Anche questo principio è senza dubbio sano. Naturalmente occorre che si instauri una mentalità, per cui questa valutazione non si riduca ad una sanatoria per tutti, che non significherebbe nulla, oppure in una forma di discriminazione, insomma in cui ci sia una visione obiettiva di quanto uno ha lavorato o non ha lavorato. Legare a questo l’incremento delle retribuzioni mi sembra un modo per valorizzare chi lavora rispetto a chi fa poco. Tale procedura si presenta comunque migliore delle forme di contratto locale che rendono difficile la vita accademica. È una norma che vale per tutti però non tutti saranno in grado di mettersi nelle condizioni di approfittarne, anche se è auspicabile che lo facciano perché vorrebbe dire che il reclutamento ha funzionato.

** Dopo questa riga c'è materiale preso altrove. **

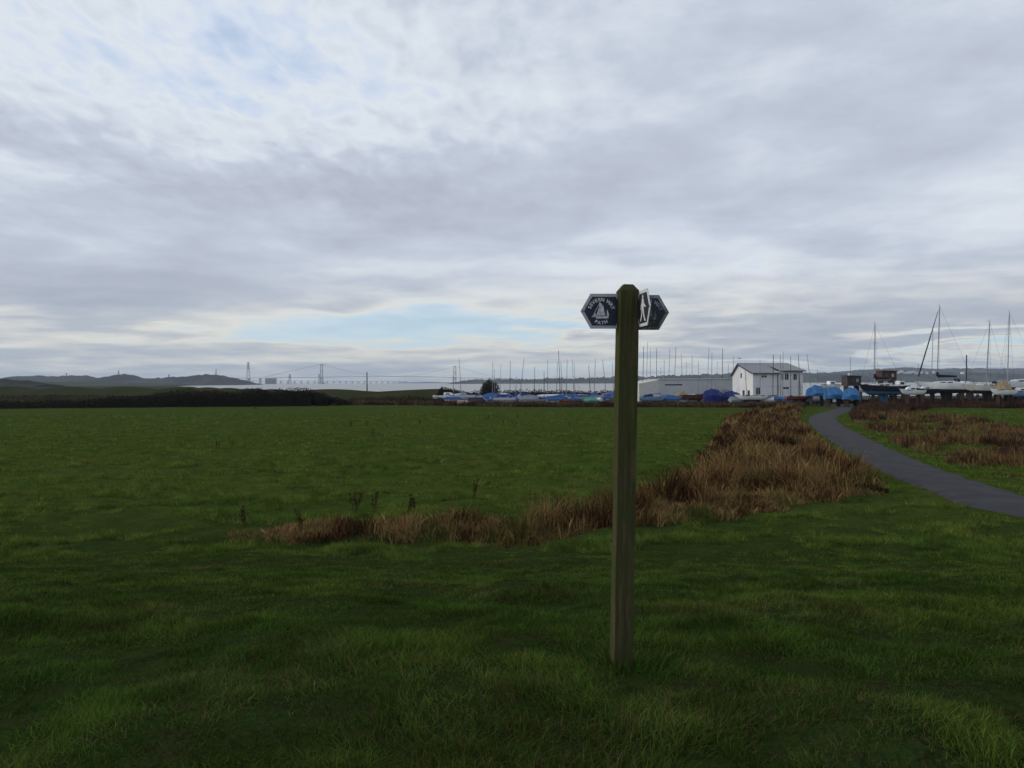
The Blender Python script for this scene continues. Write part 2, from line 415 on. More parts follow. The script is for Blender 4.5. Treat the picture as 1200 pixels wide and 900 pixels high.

C’è chi ha tacciato questo ddl come una sorta di ritorno allo statalismo perché ha evitato di ispirarsi alle best practices puntando a “normalizzare” allo stesso modo tutti gli atenei. Che cosa ne pensa?

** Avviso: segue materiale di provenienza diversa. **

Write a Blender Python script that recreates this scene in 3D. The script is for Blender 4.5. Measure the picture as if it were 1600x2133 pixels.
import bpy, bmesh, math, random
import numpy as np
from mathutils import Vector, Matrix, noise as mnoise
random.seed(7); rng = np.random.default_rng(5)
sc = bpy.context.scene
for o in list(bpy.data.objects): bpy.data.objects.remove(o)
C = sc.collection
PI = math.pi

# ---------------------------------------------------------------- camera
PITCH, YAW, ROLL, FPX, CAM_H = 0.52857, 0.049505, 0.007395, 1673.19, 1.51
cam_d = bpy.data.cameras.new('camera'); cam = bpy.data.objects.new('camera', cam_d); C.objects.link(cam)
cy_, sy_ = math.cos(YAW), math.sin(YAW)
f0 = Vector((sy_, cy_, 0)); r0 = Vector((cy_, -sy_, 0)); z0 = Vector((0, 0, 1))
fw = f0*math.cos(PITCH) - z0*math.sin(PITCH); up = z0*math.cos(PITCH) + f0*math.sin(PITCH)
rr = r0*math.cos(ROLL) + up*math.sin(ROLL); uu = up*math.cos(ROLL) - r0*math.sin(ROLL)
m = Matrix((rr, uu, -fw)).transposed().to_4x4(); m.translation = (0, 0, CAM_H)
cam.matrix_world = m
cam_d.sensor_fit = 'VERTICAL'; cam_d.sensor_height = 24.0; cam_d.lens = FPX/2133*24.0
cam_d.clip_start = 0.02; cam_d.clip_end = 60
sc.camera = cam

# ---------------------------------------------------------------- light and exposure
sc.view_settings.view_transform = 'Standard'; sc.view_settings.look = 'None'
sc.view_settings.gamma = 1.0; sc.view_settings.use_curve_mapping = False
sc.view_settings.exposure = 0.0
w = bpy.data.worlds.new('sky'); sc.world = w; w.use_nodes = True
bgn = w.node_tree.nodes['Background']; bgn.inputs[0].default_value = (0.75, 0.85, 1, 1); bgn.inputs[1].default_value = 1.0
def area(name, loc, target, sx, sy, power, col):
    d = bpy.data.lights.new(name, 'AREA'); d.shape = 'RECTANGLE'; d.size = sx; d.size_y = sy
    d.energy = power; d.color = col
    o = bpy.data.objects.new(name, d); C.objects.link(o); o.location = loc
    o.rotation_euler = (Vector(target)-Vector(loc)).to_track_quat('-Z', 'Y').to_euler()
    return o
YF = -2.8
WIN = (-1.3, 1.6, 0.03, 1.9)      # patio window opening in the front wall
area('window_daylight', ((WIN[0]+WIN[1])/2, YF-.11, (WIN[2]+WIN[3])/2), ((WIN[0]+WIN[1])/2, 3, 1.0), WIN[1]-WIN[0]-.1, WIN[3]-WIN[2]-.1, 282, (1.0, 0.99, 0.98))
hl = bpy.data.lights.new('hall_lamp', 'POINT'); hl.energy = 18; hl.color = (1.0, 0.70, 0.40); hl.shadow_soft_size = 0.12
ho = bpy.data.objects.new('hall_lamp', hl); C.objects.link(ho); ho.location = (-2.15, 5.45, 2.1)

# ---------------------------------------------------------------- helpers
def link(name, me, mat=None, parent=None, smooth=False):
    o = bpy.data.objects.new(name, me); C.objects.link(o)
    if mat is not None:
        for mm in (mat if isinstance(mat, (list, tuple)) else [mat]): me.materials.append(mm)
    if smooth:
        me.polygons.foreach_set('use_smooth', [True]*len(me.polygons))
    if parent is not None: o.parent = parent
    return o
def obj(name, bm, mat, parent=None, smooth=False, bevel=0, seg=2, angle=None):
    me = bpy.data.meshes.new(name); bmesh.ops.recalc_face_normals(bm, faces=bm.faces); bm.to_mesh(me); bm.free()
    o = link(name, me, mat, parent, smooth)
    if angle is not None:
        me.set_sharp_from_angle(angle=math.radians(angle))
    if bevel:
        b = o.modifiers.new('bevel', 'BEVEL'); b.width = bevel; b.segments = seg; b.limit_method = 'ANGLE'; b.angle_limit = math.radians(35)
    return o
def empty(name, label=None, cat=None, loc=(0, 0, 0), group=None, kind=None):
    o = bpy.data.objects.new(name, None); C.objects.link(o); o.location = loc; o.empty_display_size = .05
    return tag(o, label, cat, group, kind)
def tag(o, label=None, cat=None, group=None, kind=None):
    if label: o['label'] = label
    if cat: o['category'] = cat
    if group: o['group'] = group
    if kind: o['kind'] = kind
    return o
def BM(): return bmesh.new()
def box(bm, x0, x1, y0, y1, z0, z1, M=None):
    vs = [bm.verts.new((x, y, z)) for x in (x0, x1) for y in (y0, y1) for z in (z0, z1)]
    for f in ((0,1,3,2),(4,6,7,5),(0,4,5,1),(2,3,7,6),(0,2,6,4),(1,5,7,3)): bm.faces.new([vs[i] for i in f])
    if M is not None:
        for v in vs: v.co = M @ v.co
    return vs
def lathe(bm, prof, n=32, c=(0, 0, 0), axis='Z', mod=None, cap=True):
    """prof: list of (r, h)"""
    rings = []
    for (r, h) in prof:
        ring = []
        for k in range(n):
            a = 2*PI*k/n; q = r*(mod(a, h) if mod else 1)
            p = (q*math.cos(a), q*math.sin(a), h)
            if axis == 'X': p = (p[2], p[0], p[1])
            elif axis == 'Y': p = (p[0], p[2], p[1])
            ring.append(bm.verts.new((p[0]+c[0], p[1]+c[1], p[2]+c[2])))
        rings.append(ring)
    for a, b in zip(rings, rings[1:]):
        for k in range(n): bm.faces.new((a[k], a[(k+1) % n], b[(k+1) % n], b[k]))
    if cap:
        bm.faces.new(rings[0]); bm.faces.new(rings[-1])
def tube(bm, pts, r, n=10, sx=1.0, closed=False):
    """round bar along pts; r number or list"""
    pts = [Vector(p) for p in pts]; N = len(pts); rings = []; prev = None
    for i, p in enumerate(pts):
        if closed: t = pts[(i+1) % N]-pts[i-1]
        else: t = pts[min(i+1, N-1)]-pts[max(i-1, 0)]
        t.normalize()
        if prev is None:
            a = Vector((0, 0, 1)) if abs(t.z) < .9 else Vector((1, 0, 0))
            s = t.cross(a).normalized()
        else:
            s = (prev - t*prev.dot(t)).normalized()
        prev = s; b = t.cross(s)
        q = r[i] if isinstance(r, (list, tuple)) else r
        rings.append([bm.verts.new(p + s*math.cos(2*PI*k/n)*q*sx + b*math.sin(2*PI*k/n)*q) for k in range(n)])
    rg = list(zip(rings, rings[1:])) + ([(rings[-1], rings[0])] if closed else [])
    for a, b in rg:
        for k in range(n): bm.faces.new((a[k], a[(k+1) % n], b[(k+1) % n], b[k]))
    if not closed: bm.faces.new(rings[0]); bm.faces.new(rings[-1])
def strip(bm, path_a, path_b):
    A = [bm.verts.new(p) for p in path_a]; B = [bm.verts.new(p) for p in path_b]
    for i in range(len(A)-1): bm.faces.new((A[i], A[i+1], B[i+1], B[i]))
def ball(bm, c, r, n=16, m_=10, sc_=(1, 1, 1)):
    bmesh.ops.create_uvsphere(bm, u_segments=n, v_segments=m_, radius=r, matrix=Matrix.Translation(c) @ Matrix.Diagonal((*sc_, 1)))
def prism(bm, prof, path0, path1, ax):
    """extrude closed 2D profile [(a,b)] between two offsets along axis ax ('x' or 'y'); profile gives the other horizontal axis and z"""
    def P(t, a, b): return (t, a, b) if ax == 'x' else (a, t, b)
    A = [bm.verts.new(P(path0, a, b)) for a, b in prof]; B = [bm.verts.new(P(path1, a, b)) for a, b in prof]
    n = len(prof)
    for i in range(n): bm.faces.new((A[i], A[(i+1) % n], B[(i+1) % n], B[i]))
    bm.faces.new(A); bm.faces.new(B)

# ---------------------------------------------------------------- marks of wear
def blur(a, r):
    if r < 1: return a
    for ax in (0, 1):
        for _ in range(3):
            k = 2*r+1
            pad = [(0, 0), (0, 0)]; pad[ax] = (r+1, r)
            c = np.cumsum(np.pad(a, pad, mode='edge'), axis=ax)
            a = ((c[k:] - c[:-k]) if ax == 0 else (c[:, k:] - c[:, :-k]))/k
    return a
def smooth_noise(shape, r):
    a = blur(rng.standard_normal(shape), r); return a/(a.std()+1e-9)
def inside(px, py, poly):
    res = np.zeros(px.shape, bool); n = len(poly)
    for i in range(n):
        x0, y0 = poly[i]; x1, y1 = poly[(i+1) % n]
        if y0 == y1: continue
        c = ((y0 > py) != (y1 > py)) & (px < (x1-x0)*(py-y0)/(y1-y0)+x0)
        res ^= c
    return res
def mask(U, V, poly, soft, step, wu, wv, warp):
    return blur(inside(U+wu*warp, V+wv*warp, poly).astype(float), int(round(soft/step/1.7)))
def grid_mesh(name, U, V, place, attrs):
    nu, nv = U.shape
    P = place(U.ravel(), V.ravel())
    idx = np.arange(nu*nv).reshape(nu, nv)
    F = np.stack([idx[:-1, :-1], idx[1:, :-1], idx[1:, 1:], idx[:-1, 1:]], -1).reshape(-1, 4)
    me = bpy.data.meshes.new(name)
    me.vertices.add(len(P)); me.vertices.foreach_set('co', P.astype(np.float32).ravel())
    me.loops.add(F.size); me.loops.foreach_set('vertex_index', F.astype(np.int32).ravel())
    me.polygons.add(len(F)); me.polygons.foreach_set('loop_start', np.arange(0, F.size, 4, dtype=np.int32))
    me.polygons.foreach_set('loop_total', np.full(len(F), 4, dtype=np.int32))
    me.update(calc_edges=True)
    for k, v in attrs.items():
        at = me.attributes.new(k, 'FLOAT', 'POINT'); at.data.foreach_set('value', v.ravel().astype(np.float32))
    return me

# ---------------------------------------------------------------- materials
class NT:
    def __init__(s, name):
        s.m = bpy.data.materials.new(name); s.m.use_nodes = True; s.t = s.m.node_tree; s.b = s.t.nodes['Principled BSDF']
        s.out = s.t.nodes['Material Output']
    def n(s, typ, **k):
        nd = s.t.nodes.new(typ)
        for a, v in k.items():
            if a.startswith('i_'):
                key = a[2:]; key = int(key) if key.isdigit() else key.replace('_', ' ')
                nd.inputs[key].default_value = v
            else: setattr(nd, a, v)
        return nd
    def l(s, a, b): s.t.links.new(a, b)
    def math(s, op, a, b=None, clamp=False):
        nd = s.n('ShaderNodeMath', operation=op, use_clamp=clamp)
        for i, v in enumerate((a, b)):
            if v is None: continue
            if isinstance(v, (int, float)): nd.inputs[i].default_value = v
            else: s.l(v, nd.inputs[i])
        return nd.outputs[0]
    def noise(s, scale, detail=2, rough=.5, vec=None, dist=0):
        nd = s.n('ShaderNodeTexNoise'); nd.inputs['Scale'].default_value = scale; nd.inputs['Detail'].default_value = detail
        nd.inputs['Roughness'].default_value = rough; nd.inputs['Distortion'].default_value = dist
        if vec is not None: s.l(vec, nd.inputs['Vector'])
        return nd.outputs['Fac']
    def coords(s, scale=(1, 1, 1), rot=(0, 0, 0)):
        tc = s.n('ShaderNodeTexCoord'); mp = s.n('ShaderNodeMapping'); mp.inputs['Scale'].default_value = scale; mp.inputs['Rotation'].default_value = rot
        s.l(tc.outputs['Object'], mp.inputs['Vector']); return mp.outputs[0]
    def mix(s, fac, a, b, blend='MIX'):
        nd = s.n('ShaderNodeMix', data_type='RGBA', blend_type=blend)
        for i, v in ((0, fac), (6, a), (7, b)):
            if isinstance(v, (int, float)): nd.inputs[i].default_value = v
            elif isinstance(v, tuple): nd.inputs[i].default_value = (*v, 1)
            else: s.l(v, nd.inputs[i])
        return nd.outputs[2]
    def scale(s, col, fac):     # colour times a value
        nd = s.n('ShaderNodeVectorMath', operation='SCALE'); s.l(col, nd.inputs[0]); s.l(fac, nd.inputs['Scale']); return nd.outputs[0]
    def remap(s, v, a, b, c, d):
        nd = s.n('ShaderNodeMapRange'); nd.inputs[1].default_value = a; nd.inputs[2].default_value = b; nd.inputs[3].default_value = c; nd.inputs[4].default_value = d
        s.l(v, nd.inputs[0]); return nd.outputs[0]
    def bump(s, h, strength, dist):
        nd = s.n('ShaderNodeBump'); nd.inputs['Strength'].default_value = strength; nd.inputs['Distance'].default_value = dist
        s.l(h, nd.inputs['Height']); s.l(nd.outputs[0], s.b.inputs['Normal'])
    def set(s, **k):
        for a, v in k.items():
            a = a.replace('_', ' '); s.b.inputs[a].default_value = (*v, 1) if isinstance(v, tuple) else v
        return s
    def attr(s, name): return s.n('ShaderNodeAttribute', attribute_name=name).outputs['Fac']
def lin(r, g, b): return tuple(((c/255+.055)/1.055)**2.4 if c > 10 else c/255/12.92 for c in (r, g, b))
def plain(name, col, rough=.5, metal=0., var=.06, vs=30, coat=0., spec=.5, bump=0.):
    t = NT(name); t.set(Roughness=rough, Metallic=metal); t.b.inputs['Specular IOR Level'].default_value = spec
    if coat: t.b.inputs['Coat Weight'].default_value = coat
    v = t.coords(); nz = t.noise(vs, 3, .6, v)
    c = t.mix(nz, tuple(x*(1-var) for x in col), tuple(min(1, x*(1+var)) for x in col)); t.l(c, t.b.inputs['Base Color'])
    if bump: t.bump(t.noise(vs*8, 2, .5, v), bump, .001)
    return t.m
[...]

L’accusa fa il paio con quella dell’aziendalizzazione dell’università, entrambe sono tendenziose. Io credo che l’autonomia universitaria sia un valore fondamentale, un criterio fondamentale di funzionamento, però autonomia non significa assenza di regole, significa anche rispetto di norme e di alcuni vincoli. C’è una sorta di schizofrenia in queste discussioni per la quale da un lato si dice tutto il male possibile dei professori, dell’università, dell’accademia, dei sistemi di reclutamento e via dicendo, dall’altro si afferma che occorrerebbe l’autonomia. Forse ci sarà qualche limite all’autonomia, ma tutto il grosso delle risorse, bisogna ricordarlo, proviene dallo Stato. Quindi che a un certo punto scatti un meccanismo di garanzia e di verifica rispetto ai comportamenti non mi sembra una cosa tanto scandalosa. Troppe volte insomma l’autonomia quando significa “responsabilità” si preferisce non averla, mentre quando intervengono delle regole viene evocata per evitarle.